### Data supplied:
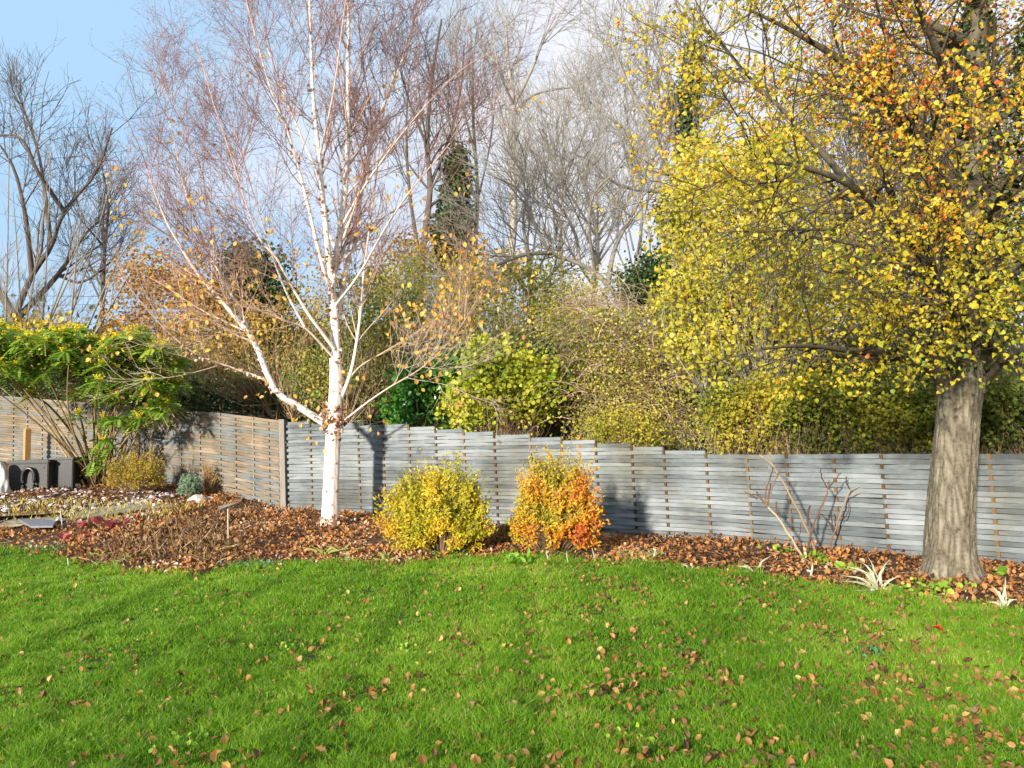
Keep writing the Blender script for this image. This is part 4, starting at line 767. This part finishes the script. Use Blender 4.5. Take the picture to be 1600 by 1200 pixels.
# ------------------------------------------------------------------ strappy cream plants, weeds
CREAM = leafmat('cream_strap', [(0, (.20, .32, .10)), (.45, (.48, .50, .34)), (1, (.70, .68, .58))], .25)
def straps(name, label, cat, base, specs, mat=CREAM, wd=.0085, group=None):
    """specs: (dx px, dy px of tip, droop, dY)"""
    b = G(*base); o = thing(name, b, label, cat, group); s = b[1] / FPX; V, F, T, off = [], [], [], 0
    for dx, dy, dr, dz in specs:
        tip = np.array([dx * s, dz, -dy * s]); c1 = tip * .45 + np.array([-dx * s * .12, 0, abs(dy) * s * .18 + dr * .3]); n = 9
        st = b + np.array([R.gauss(0, .03), R.gauss(0, .03), -.02]); P = spline([st, b + c1, b + tip + [0, 0, -dr * .2]], n); P[1:] += np.cumsum(rng.normal(size=(n - 1, 3)) * .004, 0); sd_ = nrm(np.cross(P[-1] - P[0], [R.gauss(0, .5), 1, .0])); tt_ = R.random()
        for i in range(n):
            ww = wd * (.6 + .9 * math.sin(math.pi * min(1, i / (n - 1) * .85 + .12))) * (1 - (i / (n - 1)) ** 4)
            V += [P[i] - sd_ * ww, P[i] + np.array([0, .006, -.004]), P[i] + sd_ * ww]; T += [.7 + .3 * tt_, .2 * tt_, .7 + .3 * tt_]
        for i in range(n - 1):
            q = off + i * 3; F += [[q, q + 1, q + 4, q + 3], [q + 1, q + 2, q + 5, q + 4]]
        off += n * 3
    mesh_np('leaves', np.array(V), np.array(F), mat, o, T, True); return o
straps('strappy_plant', 'largest clump of cream striped strap leaves at the lawn edge before the thick trunk', 'plant', (1372, 928), [(-72, -24, .02, -.1), (-60, -30, .03, 0), (-50, -8, .0, -.15), (-36, -42, .06, 0), (-18, -48, .02, .1), (-6, -55, .02, .1), (15, -42, .04, 0), (28, -53, .0, .05), (30, -30, .0, -.1), (8, -22, .03, -.2), (-25, -15, .03, -.25), (-5, -30, .08, -.2), (50, -14, .04, -.1), (-44, -46, .06, .1), (20, -12, .02, -.2), (-12, -36, .05, 0), (2, -44, .04, .1), (-30, -26, .05, -.1)])
straps('strappy_plant', 'clump of cream strap leaves at the right edge of the photo beside the lawn', 'plant', (1572, 958), [(-25, -20, .03, 0), (-18, -42, .0, 0), (-8, -36, .03, .05), (4, -40, .0, .05), (14, -28, .02, 0), (24, -10, .03, -.1), (-12, -16, .02, -.1), (22, -22, .05, 0), (10, -50, .0, .1)])
straps('strappy_plant', 'three cream strap leaves splayed on the soil left of the big clump', 'plant', (1180, 900), [(-30, -16, .05, 0), (-15, -20, .0, 0), (-22, -8, .02, 0), (25, -32, .0, 0), (12, -4, .01, -.1)])
straps('strappy_plant', 'single upright cream leaf between the two cream clumps', 'plant', (1270, 907), [(0, -28, 0, 0), (2, -10, .02, 0)])
for (x, y, sp, lb) in [(884, 884, [(4, -24, 0, 0)], 'lone pale shoot in the grass right below the orange bush'), (928, 880, [(-2, -26, 0, 0), (3, -14, .02, 0)], 'pair of pale shoots right of the orange bush'), (856, 880, [(-1, -20, 0, 0), (3, -8, 0, 0)], 'short pale shoots at the foot of the orange bush'), (1040, 884, [(-8, -8, .03, 0), (6, -3, .01, 0)], 'hooked pale leaf at the lawn edge in the middle of the right bed'), (1078, 894, [(-14, -14, .0, 0), (10, -10, 0, 0)], 'low crossed pale leaves left of the splayed cream leaves')]:
    straps('pale_shoot', lb, 'plant', (x, y), sp, CREAM, .006)
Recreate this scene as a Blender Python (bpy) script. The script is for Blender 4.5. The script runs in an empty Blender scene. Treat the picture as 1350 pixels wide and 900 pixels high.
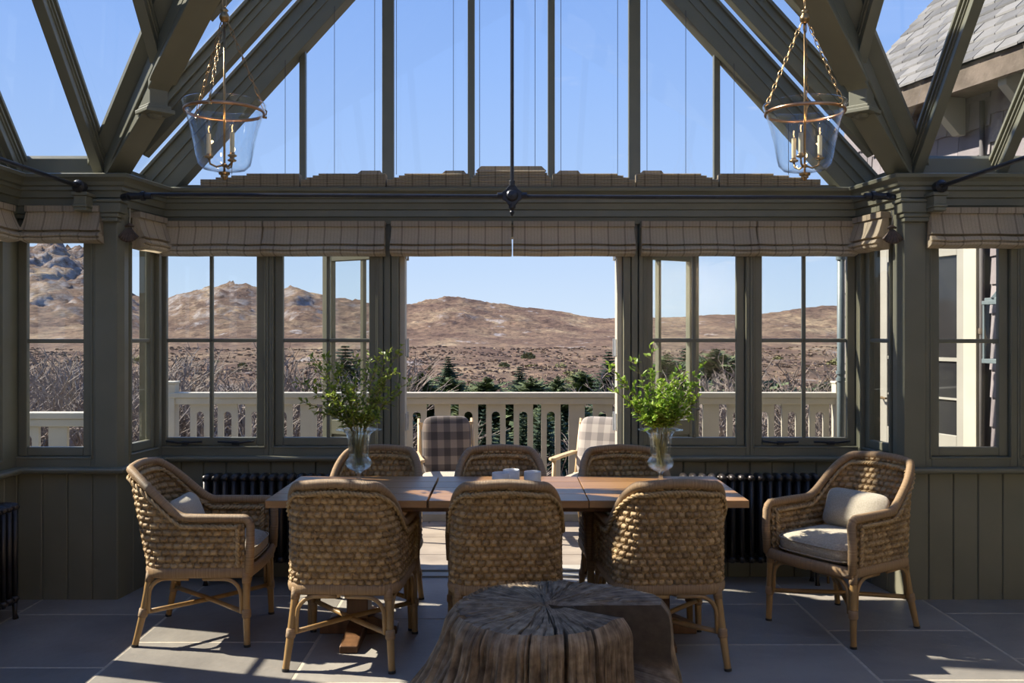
import bpy, bmesh, math, random
import numpy as np
from mathutils import Vector, Matrix, noise
random.seed(7)
SC = bpy.context.scene
COL = SC.collection
PI = math.pi

# ------------------------------------------------------------------ camera, sky, sun, exposure
EYE = 1.55
cam_data = bpy.data.cameras.new('camera')
cam = bpy.data.objects.new('camera', cam_data)
COL.objects.link(cam)
cam.location = (0, 0, EYE)
cam.rotation_euler = (PI / 2, 0, 0)
cam_data.sensor_width = 36.0
cam_data.lens = 36.0 * 1200 / 1350
cam_data.shift_x = 5 / 1350
cam_data.shift_y = -10 / 1350
cam_data.clip_start = 0.05
cam_data.clip_end = 8000
SC.camera = cam
SC.view_settings.view_transform = 'Standard'
SC.view_settings.look = 'None'
SC.view_settings.gamma = 1
SC.view_settings.exposure = 0.25
SC.view_settings.use_curve_mapping = False
SUN_TO = Vector((-1.0, 0.265, 0.87)).normalized()      # towards the sun
SUN_STRENGTH = 10.5
SKY_STRENGTH = 0.86
sun_l = bpy.data.lights.new('sun', 'SUN')
sun_l.energy = SUN_STRENGTH
sun_l.angle = math.radians(0.6)
sun_l.color = (1.0, 0.92, 0.79)
sun_o = bpy.data.objects.new('sun', sun_l)
COL.objects.link(sun_o)
sun_o.location = (-20, 4, 20)
sun_o.rotation_euler = (-SUN_TO).to_track_quat('-Z', 'Y').to_euler()

W = bpy.data.worlds.new('sky')
SC.world = W
W.use_nodes = True
nt = W.node_tree
nt.nodes.clear()
def N(nt, typ, **kw):
    n = nt.nodes.new(typ)
    for k, v in kw.items():
        if k.startswith('i_'):
            n.inputs[k[2:].replace('_', ' ')].default_value = v
        else:
            setattr(n, k, v)
    return n
def ramp(nt, stops, interp='LINEAR'):
    r = nt.nodes.new('ShaderNodeValToRGB')
    r.color_ramp.interpolation = interp
    el = r.color_ramp.elements
    while len(el) > 1:
        el.remove(el[-1])
    el[0].position = stops[0][0]; el[0].color = tuple(stops[0][1]) + (1,)
    for p, c in stops[1:]:
        e = el.new(p); e.color = tuple(c) + (1,)
    return r
def srgb(r, g, b):
    f = lambda c: (c / 255 / 12.92) if c / 255 <= .04045 else ((c / 255 + .055) / 1.055) ** 2.4
    return (f(r), f(g), f(b))
tc = N(nt, 'ShaderNodeTexCoord')
sep = N(nt, 'ShaderNodeSeparateXYZ')
nt.links.new(tc.outputs['Generated'], sep.inputs[0])
sky_ramp = ramp(nt, [(0.0, srgb(120, 105, 90)), (0.485, srgb(150, 140, 130)), (0.5, srgb(214, 232, 250)), (0.535, srgb(196, 220, 251)),
                     (0.58, srgb(178, 208, 254)), (0.64, srgb(158, 194, 254)), (0.70, srgb(140, 180, 250)), (0.85, srgb(112, 160, 240)), (1.0, srgb(95, 145, 230))])
mr = N(nt, 'ShaderNodeMapRange')
mr.inputs[1].default_value = -1; mr.inputs[2].default_value = 1
nt.links.new(sep.outputs[2], mr.inputs[0])
nt.links.new(mr.outputs[0], sky_ramp.inputs[0])
mp = N(nt, 'ShaderNodeMapping'); mp.inputs['Scale'].default_value = (1, 1, 4.5)
nt.links.new(tc.outputs['Generated'], mp.inputs[0])
cn = N(nt, 'ShaderNodeTexNoise'); cn.inputs['Scale'].default_value = 5.5; cn.inputs['Detail'].default_value = 6; cn.inputs['Roughness'].default_value = 0.6
nt.links.new(mp.outputs[0], cn.inputs['Vector'])
cr = ramp(nt, [(0.60, (0, 0, 0)), (0.74, (1, 1, 1))])
nt.links.new(cn.outputs['Fac'], cr.inputs[0])
# clouds thicken towards the east (right of the view)
east = N(nt, 'ShaderNodeMapRange'); east.inputs[1].default_value = -0.05; east.inputs[2].default_value = 0.35
nt.links.new(sep.outputs[0], east.inputs[0])
mul = N(nt, 'ShaderNodeMath', operation='MULTIPLY'); nt.links.new(cr.outputs[0], mul.inputs[0]); nt.links.new(east.outputs[0], mul.inputs[1])
mul2 = N(nt, 'ShaderNodeMath', operation='MULTIPLY'); nt.links.new(mul.outputs[0], mul2.inputs[0]); mul2.inputs[1].default_value = 0.8
mixc = N(nt, 'ShaderNodeMix', data_type='RGBA')
nt.links.new(mul2.outputs[0], mixc.inputs[0]); nt.links.new(sky_ramp.outputs[0], mixc.inputs[6]); mixc.inputs[7].default_value = (0.95, 0.96, 1, 1)
bg = N(nt, 'ShaderNodeBackground'); bg.inputs[1].default_value = SKY_STRENGTH
nt.links.new(mixc.outputs[2], bg.inputs[0])
wo = N(nt, 'ShaderNodeOutputWorld'); nt.links.new(bg.outputs[0], wo.inputs[0])

# unseen fill lights added behind the camera, bounced off the rear wall
for gx, gy in ((-1.9, -1.0), (2.5, -1.0)):
    gl_ = bpy.data.lights.new('bounce_fill', 'AREA'); gl_.shape = 'RECTANGLE'; gl_.size = 1.6; gl_.size_y = .3; gl_.energy = 48 if gx > 0 else 7; gl_.color = (1.0, 0.80, 0.58)
    go_ = bpy.data.objects.new('bounce_fill', gl_); COL.objects.link(go_); go_.location = (gx, gy + .2, 2.3); go_.rotation_euler = (math.radians(-70), 0, 0)

# ------------------------------------------------------------------ materials
def new_mat(name):
    m = bpy.data.materials.new(name); m.use_nodes = True
    nt = m.node_tree; nt.nodes.clear()
    out = nt.nodes.new('ShaderNodeOutputMaterial')
    b = nt.nodes.new('ShaderNodeBsdfPrincipled')
    nt.links.new(b.outputs[0], out.inputs[0])
    return m, nt, b, out
def mat_noise(name, c1, c2, scale=8, rough=0.6, bump=0.0, bump_scale=None, stretch=(1, 1, 1), spec=0.5, metal=0.0, detail=5, coord='Object', lo=0.35, hi=0.65, sheen=0):
    m, nt, b, out = new_mat(name)
    tc = N(nt, 'ShaderNodeTexCoord'); mp = N(nt, 'ShaderNodeMapping'); mp.inputs['Scale'].default_value = stretch
    nt.links.new(tc.outputs[coord], mp.inputs[0])
    no = N(nt, 'ShaderNodeTexNoise'); no.inputs['Scale'].default_value = scale; no.inputs['Detail'].default_value = detail
    nt.links.new(mp.outputs[0], no.inputs['Vector'])
    r = ramp(nt, [(lo, c1), (hi, c2)])
    nt.links.new(no.outputs['Fac'], r.inputs[0]); nt.links.new(r.outputs[0], b.inputs['Base Color'])
    b.inputs['Roughness'].default_value = rough; b.inputs['Metallic'].default_value = metal
    b.inputs['Specular IOR Level'].default_value = spec
    if sheen: b.inputs['Sheen Weight'].default_value = sheen
    if bump:
        n2 = N(nt, 'ShaderNodeTexNoise'); n2.inputs['Scale'].default_value = bump_scale or scale * 4; n2.inputs['Detail'].default_value = 3
        nt.links.new(mp.outputs[0], n2.inputs['Vector'])
        bp = N(nt, 'ShaderNodeBump'); bp.inputs['Strength'].default_value = bump; bp.inputs['Distance'].default_value = 0.01
        nt.links.new(n2.outputs['Fac'], bp.inputs['Height']); nt.links.new(bp.outputs[0], b.inputs['Normal'])
    return m
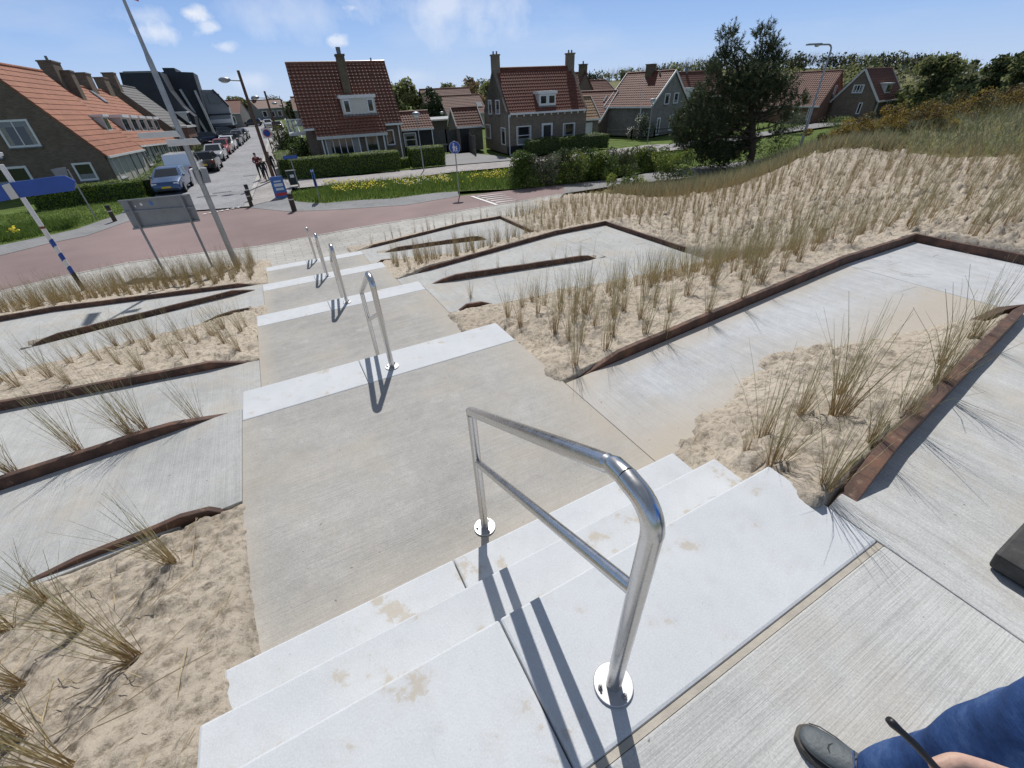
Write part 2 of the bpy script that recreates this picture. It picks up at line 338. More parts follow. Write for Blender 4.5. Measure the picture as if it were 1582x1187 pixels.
# ------------------------------------------------------------------ mesh builder
class MB:
    def __init__(s): s.v = []; s.f = []; s.mi = []; s.m = 0
    def add(s, vs, fs):
        o = len(s.v); s.v += [tuple(map(float, p)) for p in vs]; s.f += [tuple(i+o for i in f) for f in fs]; s.mi += [s.m]*len(fs); return s
    def hexa(s, p):            # 8 points: bottom ring 0-3 then top ring 4-7
        return s.add(p, [(3, 2, 1, 0), (4, 5, 6, 7), (0, 1, 5, 4), (1, 2, 6, 5), (2, 3, 7, 6), (3, 0, 4, 7)])
    def box(s, x0, x1, y0, y1, z0, z1):
        return s.hexa([(x0, y0, z0), (x1, y0, z0), (x1, y1, z0), (x0, y1, z0), (x0, y0, z1), (x1, y0, z1), (x1, y1, z1), (x0, y1, z1)])
    def cbox(s, c, ax, ay, az):    # box from a centre and three half-axis vectors
        c, ax, ay, az = (np.array(q, float) for q in (c, ax, ay, az)); P = []
        for k in (-1, 1):
            for i, j in ((-1, -1), (1, -1), (1, 1), (-1, 1)): P.append(c+ax*i+ay*j+az*k)
        return s.hexa(P)
    def bar(s, a, b, w, h, up=(0, 0, 1)):
        a, b = np.array(a, float), np.array(b, float); d = b-a; L = np.linalg.norm(d); d /= L
        sx = np.cross(d, up); sx /= max(1e-9, np.linalg.norm(sx)); u = np.cross(sx, d)
        return s.cbox((a+b)/2, d*L/2, sx*w/2, u*h/2)
    def prism(s, poly, ax):       # poly: 3D points, extruded by ax
        n = len(poly); P = [np.array(p, float) for p in poly]; ax = np.array(ax, float)
        return s.add(P+[p+ax for p in P], [tuple(range(n-1, -1, -1)), tuple(range(n, 2*n))]+[(i, (i+1) % n, n+(i+1) % n, n+i) for i in range(n)])
    def tube(s, pts, r, n=10, cap=True):
        P = [np.array(p, float) for p in pts]; rs = r if hasattr(r, '__len__') else [r]*len(P)
        T = [P[min(i+1, len(P)-1)]-P[max(i-1, 0)] for i in range(len(P))]; T = [t/np.linalg.norm(t) for t in T]
        u = np.cross(T[0], (0, 0, 1.0)); u = np.cross(T[0], (1.0, 0, 0)) if np.linalg.norm(u) < .05 else u; u /= np.linalg.norm(u)
        V = []
        for i, p in enumerate(P):
            u = u-T[i]*(u@T[i]); u /= np.linalg.norm(u); w = np.cross(T[i], u)
            for k in range(n):
                a = 2*math.pi*k/n; V.append(p+rs[i]*(u*math.cos(a)+w*math.sin(a)))
        F = []
        for i in range(len(P)-1):
            for k in range(n):
                F.append((i*n+k, i*n+(k+1) % n, (i+1)*n+(k+1) % n, (i+1)*n+k))
        if cap: F += [tuple(range(n-1, -1, -1)), tuple(range((len(P)-1)*n, len(P)*n))]
        return s.add(V, F)
    def lathe(s, prof, n=16, c=(0, 0, 0)):
        V = [(c[0]+r*math.cos(2*math.pi*k/n), c[1]+r*math.sin(2*math.pi*k/n), c[2]+z) for r, z in prof for k in range(n)]
        F = [(i*n+k, i*n+(k+1) % n, (i+1)*n+(k+1) % n, (i+1)*n+k) for i in range(len(prof)-1) for k in range(n)]
        F += [tuple(range(n-1, -1, -1)), tuple(range((len(prof)-1)*n, len(prof)*n))]
        return s.add(V, F)
    def ball(s, c, r, n=10, m=7, sx=1, sy=1, sz=1):
        pr = [(max(1e-3, math.sin(math.pi*i/m)), -math.cos(math.pi*i/m)) for i in range(m+1)]
        o = len(s.v); s.lathe([(a*r, b*r) for a, b in pr], n)
        for i in range(o, len(s.v)):
            x, y, z = s.v[i]; s.v[i] = (c[0]+x*sx, c[1]+y*sy, c[2]+z*sz)
        return s
    def mesh(s, name, mats, smooth=False):
        me = bpy.data.meshes.new(name); me.from_pydata(s.v, [], s.f)
        for m in (mats if isinstance(mats, (list, tuple)) else [mats]): me.materials.append(MATS[m])
        if s.m or any(s.mi): me.polygons.foreach_set('material_index', s.mi)
        if smooth: me.polygons.foreach_set('use_smooth', [True]*len(me.polygons))
        me.update(); return me
    def obj(s, name, mats, parent=None, smooth=False, loc=None, bevel=0, auto=None):
        o = bpy.data.objects.new(name, s.mesh(name, mats, smooth)); col.objects.link(o)
        if parent is not None: o.parent = parent
        if loc is not None: o.location = loc
        if bevel:
            b = o.modifiers.new('bevel', 'BEVEL'); b.width = bevel; b.segments = 2; b.limit_method = 'ANGLE'
        if auto:
            for p in o.data.polygons: p.use_smooth = True
            o.data.set_sharp_from_angle(angle=R(auto))
        return o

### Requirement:
Filter the listing above by the word "this"; copy each line that passes.

### Task result:
Keep writing the Blender script for this image. This is part 4, starting at line 767. This part finishes the script. Use Blender 4.5. Take the picture to be 1600 by 1200 pixels.
Recreate this scene as a Blender Python (bpy) script. The script is for Blender 4.5. The script runs in an empty Blender scene. Treat the picture as 1350 pixels wide and 900 pixels high.
Write part 2 of the bpy script that recreates this picture. It picks up at line 338. More parts follow. Write for Blender 4.5. Measure the picture as if it were 1582x1187 pixels.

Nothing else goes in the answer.